Variety reports that Christopher d'Amboise, Scott Wise and Peter Pucci are all at work on productions that employ dance as the primary means to tell a story. D'Amboise, who was seen on Broadway opposite Bernadette Peters in Song & Dance, has titled his show The Studio. "I've always been fascinated with the dance studio, looking behind the doors, and showing what the general public doesn't see," d'Amboise told Variety. A workshop of the piece was recently produced by Emanuel Azenberg, Ira Pittelman and Ben Sprecher, who may mount the show at the Little Shubert Theatre. The Studio, which features dancing but no singing, takes a behind-the-scenes look at the New York dance world as it tells the story of a very well-known choreographer with an unknown private life. At work on a new ballet, the choreographer works with two dancers — a weathered veteran and an eager newcomer.

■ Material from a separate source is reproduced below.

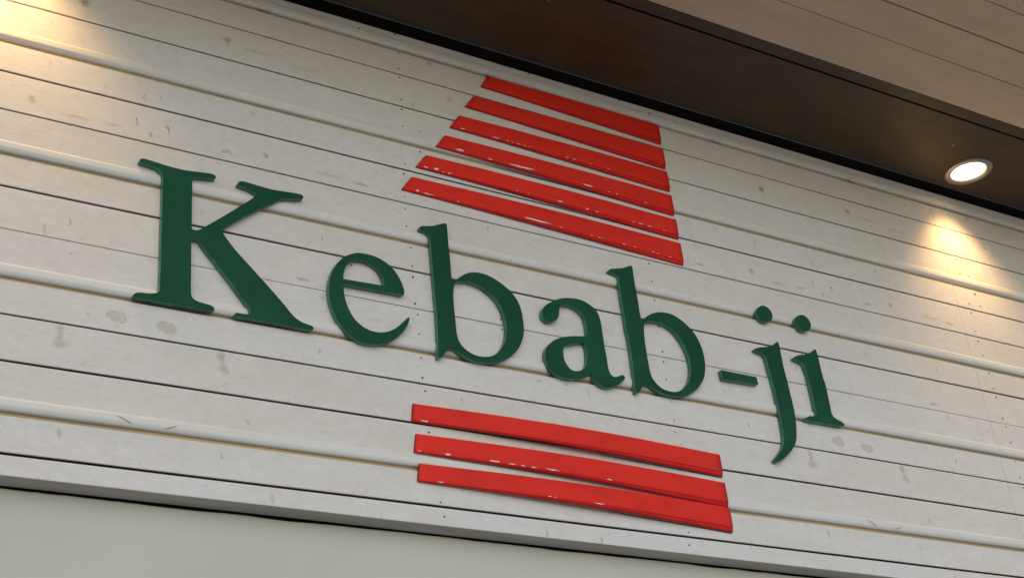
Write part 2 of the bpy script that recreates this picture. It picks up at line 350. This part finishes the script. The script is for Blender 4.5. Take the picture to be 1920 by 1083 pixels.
wall = thing('plank_wall', 'whitewashed wall of horizontal timber planks with rounded beads behind the sign', 'wall', (2.8, 0, BOT))
wall_inv = Matrix.Translation((-2.8, 0, -BOT))
def to_wall(o):
    o.parent = wall
    o.matrix_parent_inverse = wall_inv
    return o

TINTS = [(.76, .71, .665), (.745, .69, .635), (.755, .71, .675), (.75, .695, .645), (.76, .71, .665)]
row_mats = []
for i, (a, b) in enumerate(rows):
    mk = [q for q in MARKS if a - .004 <= q[1] <= b + .004]
    row_mats.append(board_material('whitewashed_plank_row', mk, TINTS[(i * 3) % 5], i + 1))

def wob(x, s, amp):
    return amp * noise.noise(Vector((x * 2.3, s * 7.1, 0.3)))

RT = [(random.uniform(-.0006, .0006), random.uniform(-.0004, .0004)) for _ in rows]
for i, (a, b) in enumerate(rows):
    last = i == len(rows) - 1
    th = .053 if last else .030
    for j in range(3):
        x0, x1 = JOINTS[j] + JG[j], JOINTS[j + 1] - JG[j + 1]
        x0, x1 = max(x0, XL), min(x1, XR)
        bm = bmesh.new()
        bv = .0012
        tilt, out = RT[i]
        if j == 2:
            out += .0003
        def prof(k, x, a=a, b=b, th=th):
            lo = a + (wob(x, i, .0006))
            hi_ = b + (wob(x, i + 31, .0006))
            bl = .0022 if last else bv
            y = out
            return [(y + tilt + .0, lo + bl), (y + tilt + bl * .3, lo + bl * .3), (y + tilt + bl, lo),
                    (.0045 if not last else .02, lo), (th, lo), (th, hi_), (.0045, hi_), (y - tilt + bv, hi_), (y - tilt + bv * .3, hi_ - bv * .3), (y - tilt, hi_ - bv)]
        sweep(bm, frange(x0, x1, .11), prof)
        bm.faces.ensure_lookup_table()
        o = bm_obj('board', bm, row_mats[i])
        o.data.materials.append(M_EDGE)
        o.data.materials.append(M_UNDER)
        for p in o.data.polygons:
            if p.center.y > .0042:
                p.material_index = 2 if (last and p.normal.z < -.5) else 1
            elif last and p.normal.z < -.85:
                p.material_index = 2
        to_wall(o)

# rounded bead strips on the lower edge of every third plank
for i, zb in enumerate(beads):
    z0 = bead_bottom(zb)
    for j in range(3):
        x0, x1 = max(JOINTS[j] + JG[j], XL), min(JOINTS[j + 1] - JG[j + 1], XR)
        bm = bmesh.new()
        def prof(k, x, z0=z0):
            w = wob(x, i + 60, .0008)
            pts = [(-.0008, z0 + BEAD_H + w)]
            for q in range(1, 13):
                t = q / 12
                # quick swell at the top, then the nose rolls back under
                y = -.0008 - .0036 * min(1, t / .18) ** .6 + .0058 * max(0, (t - .62) / .38) ** 1.8
                pts.append((y, z0 + BEAD_H * (1 - t) + w * (1 - t)))
            pts += [(.0125, z0 - .0004), (.0125, z0 + .0128), (-.0002, z0 + .0128), (-.0002, z0 + BEAD_H + w)]
            return pts
        sweep(bm, frange(x0, x1, .11), prof)
        o = to_wall(bm_obj('bead_molding', bm, M_BEAD, None, True))
        o.data.set_sharp_from_angle(angle=math.radians(60))
    # raw timber at the back of the slot under the bead
    bm = bmesh.new()
    add_box(bm, XL, XR, .0088, .0300, slot_low(zb) + .0005, z0 - .0015)
    to_wall(bm_obj('raw_slot_strip', bm, M_RAW))

# shorten: the plank directly above a bead stops where the bead's foot begins (handled by row heights)
bm = bmesh.new()
add_box(bm, XL, XR, .0305, .052, BOT + .004, TOP + .03)
to_wall(bm_obj('backing', bm, M_BACK))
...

Peter Pucci's Sport was first seen in 1999 at the Joyce Theater in Chelsea. The work, performed to a mix of standards, has since been expanded and was recently workshopped in New York City. Sport, according to Variety, "takes the essence of various sports and reinterprets each in choreographic fashion . . . a home run is heightened to last 10 minutes on stage." Pucci, who compares his show to such long-running Off-Broadway hits as Blue Man Group and Stomp, told the industry paper, "I want to do synchronized swimming, but suspend the dancers in air with harnesses."

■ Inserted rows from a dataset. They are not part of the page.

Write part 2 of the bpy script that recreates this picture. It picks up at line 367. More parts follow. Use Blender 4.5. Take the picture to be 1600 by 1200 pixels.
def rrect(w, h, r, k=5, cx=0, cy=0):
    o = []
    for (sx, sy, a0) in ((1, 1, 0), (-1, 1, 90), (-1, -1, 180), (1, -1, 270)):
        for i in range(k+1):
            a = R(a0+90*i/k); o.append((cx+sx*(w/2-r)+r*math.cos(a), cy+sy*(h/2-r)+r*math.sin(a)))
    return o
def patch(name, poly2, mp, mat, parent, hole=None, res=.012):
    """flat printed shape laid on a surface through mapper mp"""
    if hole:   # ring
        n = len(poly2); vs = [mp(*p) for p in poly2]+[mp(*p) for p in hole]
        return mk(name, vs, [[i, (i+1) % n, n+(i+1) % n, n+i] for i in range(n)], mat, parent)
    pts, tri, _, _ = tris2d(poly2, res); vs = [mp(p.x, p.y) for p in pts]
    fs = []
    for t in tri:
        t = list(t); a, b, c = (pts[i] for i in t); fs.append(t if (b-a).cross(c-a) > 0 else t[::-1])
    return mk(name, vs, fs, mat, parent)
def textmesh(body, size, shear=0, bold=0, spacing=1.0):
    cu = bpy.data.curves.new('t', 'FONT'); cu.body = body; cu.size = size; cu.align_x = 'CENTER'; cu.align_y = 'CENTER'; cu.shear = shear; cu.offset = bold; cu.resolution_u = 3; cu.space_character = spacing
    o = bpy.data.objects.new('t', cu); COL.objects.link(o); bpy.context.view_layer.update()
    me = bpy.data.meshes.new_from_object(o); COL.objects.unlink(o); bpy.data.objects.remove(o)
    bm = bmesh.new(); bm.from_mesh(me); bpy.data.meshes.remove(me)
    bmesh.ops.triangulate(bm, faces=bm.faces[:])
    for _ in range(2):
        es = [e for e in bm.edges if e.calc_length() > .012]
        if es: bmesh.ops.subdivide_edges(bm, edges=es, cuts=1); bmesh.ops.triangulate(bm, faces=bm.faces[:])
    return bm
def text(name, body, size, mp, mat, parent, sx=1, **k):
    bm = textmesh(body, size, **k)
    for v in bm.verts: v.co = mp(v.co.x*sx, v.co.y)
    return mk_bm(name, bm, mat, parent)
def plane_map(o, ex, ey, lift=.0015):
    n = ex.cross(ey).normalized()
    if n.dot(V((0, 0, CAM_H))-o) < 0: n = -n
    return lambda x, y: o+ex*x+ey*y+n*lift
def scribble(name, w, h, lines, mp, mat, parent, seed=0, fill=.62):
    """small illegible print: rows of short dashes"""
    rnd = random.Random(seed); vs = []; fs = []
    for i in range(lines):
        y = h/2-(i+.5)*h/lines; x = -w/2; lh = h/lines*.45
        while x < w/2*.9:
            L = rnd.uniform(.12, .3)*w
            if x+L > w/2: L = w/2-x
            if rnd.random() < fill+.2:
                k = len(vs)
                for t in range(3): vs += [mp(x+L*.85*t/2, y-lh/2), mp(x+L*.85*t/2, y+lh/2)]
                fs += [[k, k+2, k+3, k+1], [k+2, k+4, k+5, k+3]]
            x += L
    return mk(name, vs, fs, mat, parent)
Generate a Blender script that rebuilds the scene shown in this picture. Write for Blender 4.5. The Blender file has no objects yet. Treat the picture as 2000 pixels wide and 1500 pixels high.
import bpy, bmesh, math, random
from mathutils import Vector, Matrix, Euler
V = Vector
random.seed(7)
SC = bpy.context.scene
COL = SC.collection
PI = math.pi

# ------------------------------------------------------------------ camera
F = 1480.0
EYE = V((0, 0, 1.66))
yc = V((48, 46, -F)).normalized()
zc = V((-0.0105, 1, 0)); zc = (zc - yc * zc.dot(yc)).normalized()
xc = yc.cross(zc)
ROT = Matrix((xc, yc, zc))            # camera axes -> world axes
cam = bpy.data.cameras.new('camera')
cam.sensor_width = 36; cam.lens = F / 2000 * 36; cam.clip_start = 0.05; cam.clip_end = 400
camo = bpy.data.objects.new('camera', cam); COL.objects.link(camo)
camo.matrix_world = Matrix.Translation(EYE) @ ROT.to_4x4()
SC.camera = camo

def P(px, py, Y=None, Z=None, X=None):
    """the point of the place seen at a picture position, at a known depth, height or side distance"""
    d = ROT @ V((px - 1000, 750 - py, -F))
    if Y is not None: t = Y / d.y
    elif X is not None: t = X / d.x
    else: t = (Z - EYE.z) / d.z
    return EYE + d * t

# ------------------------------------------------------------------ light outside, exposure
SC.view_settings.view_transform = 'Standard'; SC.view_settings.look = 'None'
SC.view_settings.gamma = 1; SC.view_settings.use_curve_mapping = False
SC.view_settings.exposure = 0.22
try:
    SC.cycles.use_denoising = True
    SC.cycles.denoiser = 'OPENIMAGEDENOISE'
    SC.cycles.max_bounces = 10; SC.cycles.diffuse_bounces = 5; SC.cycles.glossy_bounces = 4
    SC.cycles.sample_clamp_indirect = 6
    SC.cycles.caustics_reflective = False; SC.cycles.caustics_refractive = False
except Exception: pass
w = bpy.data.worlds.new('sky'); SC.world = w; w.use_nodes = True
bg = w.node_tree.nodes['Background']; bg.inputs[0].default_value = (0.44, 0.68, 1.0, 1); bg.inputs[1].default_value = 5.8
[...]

In February 2005, a workshop of Scott Wise's The Game — produced by Avenue Q's Vicki Halmos and Sonny Everett — will be presented in Manhattan. Tony Award winner Wise, who is both a star and the assistant director-choreographer of Movin' Out, says his show concerns "a man's life, from conception to death, and how fear is such a factor in moving us forward and evolving." The Game, which will require its dancers to sing, features a score by Wise, Tommy Byrnes, Chuck Burghi and Amy and Elaine Goff.